Here are the highlights:

Not jumping ship to WWE after WCW went under: “When I stopped WCW, I went overseas for three-and-a-half years. I was going back and forth over there,” said Stevie. “I didn’t want to go to WWF; as a matter of fact, the last WCW Nitro I didn’t even attend and they sent me a ticket, but I was always in the mindset of this is competition to me. This is NFL vs AFL or National League vs American League in baseball. WCW vs WWF, to be honest with you bro, I didn’t want to go out like a b****.”

Convincing his brother Booker T to participate in WWE tryouts: “We had been fighting for the team, but when I heard Vince McMahon had come in and stuff like that – which I knew was coming.

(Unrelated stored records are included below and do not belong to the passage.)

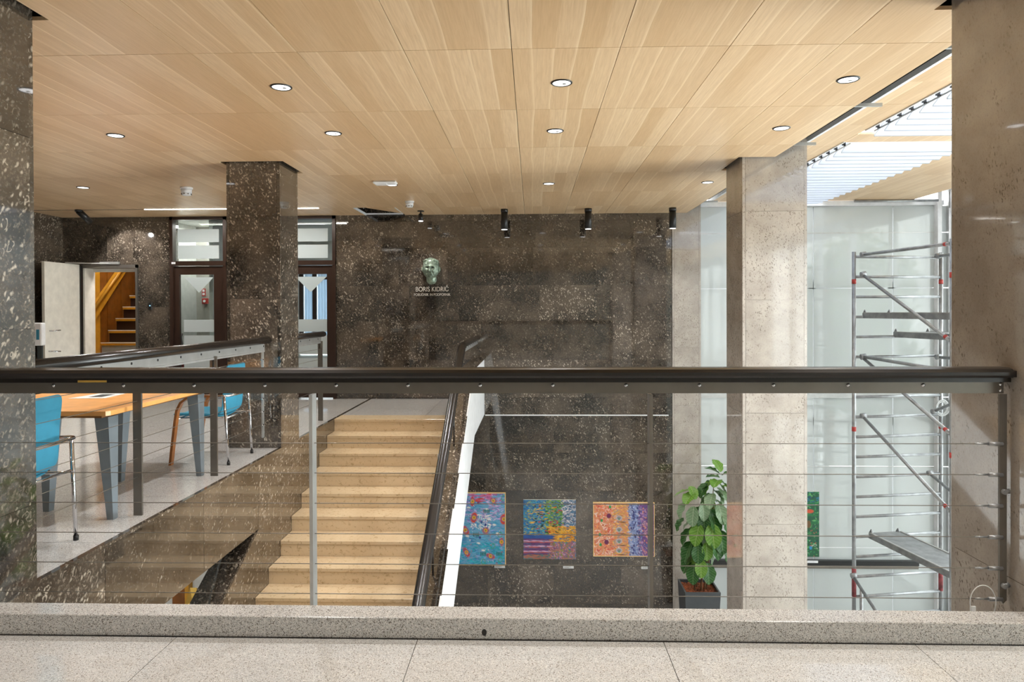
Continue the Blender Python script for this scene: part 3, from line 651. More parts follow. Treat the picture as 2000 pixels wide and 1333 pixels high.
# bronze relief head and lettering
def head():
    m = bmesh.new(); bmesh.ops.create_uvsphere(m, u_segments=96, v_segments=72, radius=1)
    for v in m.verts:
        x, y, z = v.co; fx, fz = x, z
        # y<0 is the face
        w_ = 1-.06*max(0, -z)**1.5-.12*max(0, -z-.35)
        x *= .78*w_; z *= 1.05; y *= .85
        if y < .1:
            nose = .42*math.exp(-(fx/.11)**2)*(max(0, min(1, (.22-fz)/.48)) if -.30 < fz < .24 else 0)
            nw = .10*math.exp(-(fx/.17)**2-((fz+.24)/.08)**2)
            brow = .16*math.exp(-((fz-.24)/.08)**2)*math.exp(-(fx/.55)**4)
            eye = -.20*(math.exp(-((abs(fx)-.30)/.15)**2-((fz-.10)/.09)**2))+.07*math.exp(-((abs(fx)-.30)/.08)**2-((fz-.09)/.045)**2)
            cheek = .06*math.exp(-((abs(fx)-.42)/.16)**2-((fz+.14)/.14)**2)
            fold = -.05*math.exp(-((abs(fx)-.22-(-.2-fz)*.5)/.08)**2)*(1 if -.6 < fz < -.14 else 0)
            lip = .06*math.exp(-(fx/.2)**2-((fz+.47)/.035)**2)+.07*math.exp(-(fx/.18)**2-((fz+.57)/.04)**2)-.12*math.exp(-(fx/.26)**2-((fz+.52)/.022)**2)
            chin = .11*math.exp(-(fx/.25)**2-((fz+.80)/.13)**2)
            y -= nose+nw+brow+eye+cheek+fold+lip+chin
        if fz > .42+.25*abs(fx)*0: # hair
            hs = min(1, (fz-.42)*4); r_ = 1+.07*hs+.02*hs*math.sin(fx*26+fz*8); x *= r_; y *= r_; z += .05*hs
        if abs(fx) > .80 and abs(y) < .45: x *= 1.04
        v.co = (x, y, z)
    me = bpy.data.meshes.new('head'); m.to_mesh(me); m.free(); me.polygons.foreach_set('use_smooth', [True]*len(me.polygons)); me.materials.append(M['bronze']); return me
bh = thing('bronze_head', 'greenish bronze portrait head of a man mounted on the dark stone wall', 'sculpture', (-1.57, YW-.03, 1.98))
bm_h = link('face', head(), bh, (0, -.03, .045)); bm_h.scale = (.158, .125, .160)
nk = MB().tube([(0, .01, -.02), (.004, .0, -.08), (.007, .0, -.14), (.008, .015, -.175)], [.07, .078, .080, .055], 20).obj('neck', 'bronze', bh)
for sx in (-1, 1): MB().tube([(sx*.118, .0, .085), (sx*.132, -.004, .06), (sx*.130, -.006, .02), (sx*.116, -.002, -.01)], [.008, .016, .015, .008], 8).obj('ear', 'bronze', bh)
for s_ in (-1, 1): MB().tube([(-.10*0+s_*.02, -.10, .155), (s_*.06, -.085, .185), (s_*.105, -.04, .165), (s_*.118, .0, .11)], [.012, .02, .018, .008], 8).obj('hair_lock', 'bronze', bh)
def text(s_, size, x, z, name, parent, depth=.004, sx=1.0, y=YW-.006):
    cu_ = bpy.data.curves.new(name, 'FONT'); cu_.body = s_; cu_.size = size; cu_.align_x = 'CENTER'; cu_.extrude = depth; cu_.offset = -.0005
    o = bpy.data.objects.new(name, cu_); COL.objects.link(o); bpy.context.view_layer.update()
    me = bpy.data.meshes.new_from_object(o.evaluated_get(bpy.context.evaluated_depsgraph_get())); bpy.data.objects.remove(o)
    me.materials.clear(); me.materials.append(M['letters'])
    q = link(name, me, parent, (x, y, z)); q.rotation_euler = (PI/2, 0, 0); q.scale = (sx, 1, 1); return q
tx = thing('wall_lettering', 'pale raised lettering in two lines below the bronze head', 'lettering', (-1.56, YW, 1.62))
text('BORIS KIDRI\u010c', .105, .0, .058, 'letters', tx, sx=.80, y=-.006); text('POBUDNIK IN PODPORNIK', .058, .0, -.012, 'letters', tx, sx=.80, y=-.006)

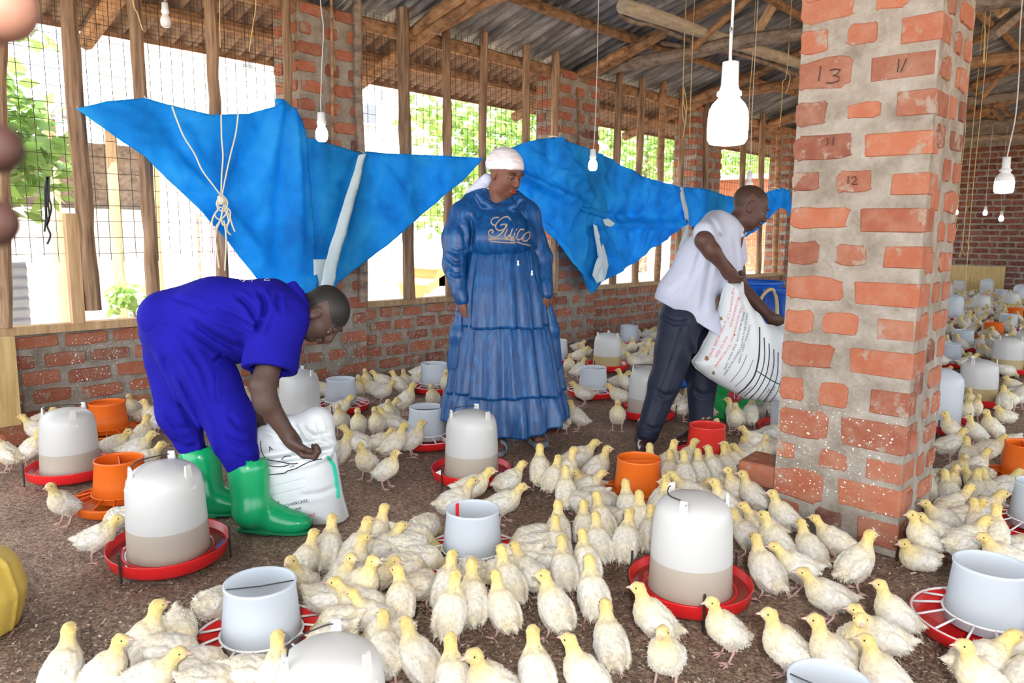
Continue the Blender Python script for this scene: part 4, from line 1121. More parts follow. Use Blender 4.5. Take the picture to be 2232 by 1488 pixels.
def hand(S, w, d, n, side, curl=(.9, 1.1, .8), s=1.0, spread=.0, thumb_in=.6):
    """w wrist, d fingers' direction, n palm side, side +1/-1 thumb on +across / -across"""
    d = np.asarray(d, float); d /= np.linalg.norm(d); n = np.asarray(n, float); n = n - d * (n @ d); n /= np.linalg.norm(n); a = np.cross(d, n)
    M = np.stack([d, a, n], 1)
    S.ell(w + d * .048 * s, np.array([.052, .040, .017]) * s, M, .015)
    S.cone(w, w + d * .03 * s, .024 * s, .026 * s, .02)
    for i, ln in enumerate((.92, 1.0, .95, .78)):
        q = w + d * (.086 - .004 * abs(i - 1)) * s + a * side * (.030 - .020 * i) * s; ang = spread * (1.5 - i) * side * .1
        dd = d * math.cos(ang) + a * math.sin(ang); al = 0.0
        for j, (Lp, rr) in enumerate(((.042, .0095), (.026, .0088), (.021, .0078))):
            al += curl[j]; v = dd * math.cos(al) + n * math.sin(al); e = q + v * Lp * ln * s
            S.cone(q, e, rr * s, rr * .92 * s, .006); q = e
    q = w + d * .022 * s + a * side * .026 * s
    v1 = d * .62 + a * side * .62 * (1 - thumb_in * .6) + n * .45 * thumb_in; v1 /= np.linalg.norm(v1); e = q + v1 * .046 * s; S.cone(q, e, .015 * s, .011 * s, .012)
    v2 = d * .75 + n * .65 * thumb_in - a * side * .35 * thumb_in; v2 /= np.linalg.norm(v2); e2 = e + v2 * .030 * s; S.cone(e, e2, .0105 * s, .0095 * s, .006)
    v3 = v2 * .7 - a * side * .5 * thumb_in; v3 /= np.linalg.norm(v3); S.cone(e2, e2 + v3 * .02 * s, .0095 * s, .0075 * s, .006)
def cut(S, a, b, t, keep, k=.004):
    """trim away everything on the far side of the sight plane through pixels a, b from pixel keep"""
    n = np.cross(_ray(*a), _ray(*b)); n /= np.linalg.norm(n); s_ = 1.0 if n @ _ray(*keep) > 0 else -1.0; c = at(*a, t)
    S.fn(lambda P: ((P - CAMP) @ n) * s_, c - 2, c + 2, k, True)
def cloth_disp(a=.004, f=30., seed=0, dirv=(0, 0, 1)):
    r = np.random.RandomState(seed); D = r.randn(5, 3); D /= np.linalg.norm(D, axis=1)[:, None]; ph = r.rand(5) * 6; dv = np.asarray(dirv, float)
    def g(P):
        o = 0
        for i in range(5):
            q = P @ D[i] * f * (.5 + .3 * i) + ph[i] + 1.6 * np.sin(P @ D[(i + 2) % 5] * f * .35)
            o = o + np.sin(q) * (.5 ** (i * .4)) * (.5 + .5 * np.sin(P @ D[(i + 1) % 5] * f * .22 + ph[i]))
        return a * o * .6
    return g
def groove(lines):
    """creases pressed along polylines read off the photograph: (points, depth, width px)"""
    LL = [(np.array([p for p in spline([np.array(q, float) for q in pts], 2)]), d, w) for pts, d, w in lines]
    def g(P):
        v = P - CAMP; ww = v @ FW; x = CX + F_PX * (v @ RT) / ww; y = CY - F_PX * (v @ UP) / ww; o = np.zeros(len(P))
        for L_, dp, wd in LL:
            lo_ = L_.min(0) - 4 * wd; hi_ = L_.max(0) + 4 * wd; sel = (x > lo_[0]) & (x < hi_[0]) & (y > lo_[1]) & (y < hi_[1])
            if not sel.any(): continue
            d2 = np.full(len(P), 1e9); tt = np.zeros(len(P)); n = len(L_) - 1
            for i in range(n):
                a = L_[i]; ab = L_[i + 1] - a; t = np.clip(((x - a[0]) * ab[0] + (y - a[1]) * ab[1]) / (ab @ ab + 1e-9), 0, 1)
                dd = (x - a[0] - t * ab[0]) ** 2 + (y - a[1] - t * ab[1]) ** 2; m = dd < d2; d2 = np.where(m, dd, d2); tt = np.where(m, (i + t) / n, tt)
            tp = np.clip(np.minimum(tt, 1 - tt) * 5 + .25, 0, 1)
            o += tp * (dp * np.exp(-d2 / wd ** 2) - dp * .55 * np.exp(-(np.sqrt(d2) - wd * 1.9) ** 2 / (wd * 1.1) ** 2))
        return o
    return g
def col_const(c):
    return lambda V: np.tile(np.array(c, float), (len(V), 1))
def bvh_of(objs):
    vs = []; fs = []
    for o in objs:
        b = len(vs); vs += [v.co.copy() for v in o.data.vertices]; fs += [tuple(b + i for i in p.vertices) for p in o.data.polygons]
    return BVHTree.FromPolygons(vs, fs)
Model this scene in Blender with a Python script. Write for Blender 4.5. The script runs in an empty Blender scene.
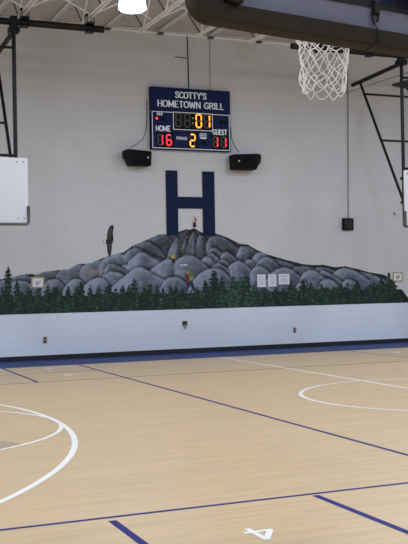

It’s like, you saw the writing on the wall and you put it in the back of your mind, but at the end of the day I knew it was going to happen. But I didn’t attend the last show because my brother [Booker T] said that they are going to be auditioning people. I told him that he should do it, but I’m done.”


Being hesitant to join WWE when they reached out: “This is the thing, I wanted people to remember Harlem Heat as an ass-kicking tag team of color, you see what I’m saying? I didn’t want us to be something else. I didn’t want us to turn into a Doink the Clown, so I’m not saying that they would have done this with Harlem Heat, but I didn’t want to lose the edge that we once had as Harlem Heat,” said Ray.


“But then I had seen what they did with my brother and his character, I was like, okay, it is what it is. Vince McMahon does things his way, but I’m not mad, it’s his show and he can do whatever he wants to do. But I just wanted people to be honest and break it down. I wanted people to remember Harlem Heat the way that they remember them today.”